The setup that works rests on a few habits, and they are worth stating plainly:
- Async is the default; sync is the exception. Most communication is written, and written well enough that it does not need a follow-up call. The daily overlap window is reserved for the things that genuinely need two people talking.
- Write requests down. A one-paragraph description of what you want, sent at the end of your day, is worth more than a meeting, because it is waiting for us at the start of ours and it does not evaporate the moment the call ends.
- Decisions do not wait for permission. We are trusted to make small calls without a real-time sign-off, and to show the result rather than ask about it in advance.

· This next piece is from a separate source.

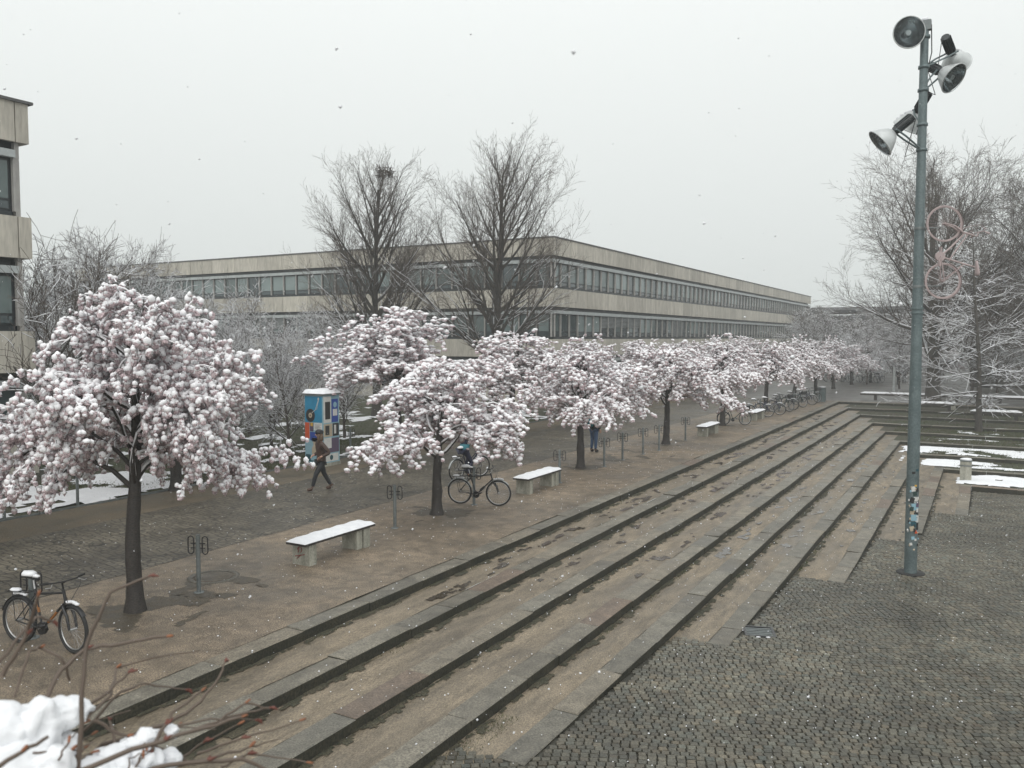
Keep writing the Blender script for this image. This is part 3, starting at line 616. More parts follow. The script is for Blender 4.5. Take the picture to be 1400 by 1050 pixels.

That is what keeps the overnight shift productive instead of blocked.
- One reliable sync beats five scattered pings. A single predictable overlap slot each day, that both sides protect, does more than being nominally "reachable" at random hours.
Founders who come to us having already worked async — the ones running distributed teams, or who are heads-down builders themselves — feel at home immediately. The ones used to walking over to a developer's desk need a week or two to adjust. Almost all of them end up preferring it, because the written trail and the fixed rhythm turn out to be calmer than the interrupt-driven alternative.
The Practical Stuff: Billing, Contracts, Currency
The timezone is the question founders lead with, but it is rarely the one that decides anything. The concerns that actually matter are boring and easy to settle. We invoice in US dollars, so there is no currency conversion for the client to reason about and no surprise on the exchange rate between quote and payment. Contracts are straightforward, we are a registered Croatian company, and payment runs over normal international transfer with the same details every month.
The one genuine adjustment is communication cadence, and we set expectations for it on day one: which channel is for what, when the daily overlap window sits, and how fast a written message gets answered. Once that is agreed, the six-hour gap stops being a variable anyone has to think about. It just becomes the background rhythm of the work.
Six Hours Ahead, Not Six Hours Behind
So back to the question every founder opens with. Yes, we are six hours ahead of the East Coast, more of the West. And no, it is not a problem to be managed — it is the feature you are actually buying. You send your list at the end of your day and wake up to it done. You get one dependable window to talk face to face, and the rest of the time you get quiet, uninterrupted progress on the other side of the world. The gap that sounds like a liability on the first call is, a month in, the reason the work feels faster than a team sitting in your own city ever did.
Being ahead is only a disadvantage if you insist on standing still together. Set the work up to run on the distance instead of against it, and six hours ahead is just a head start you get for free, every single night.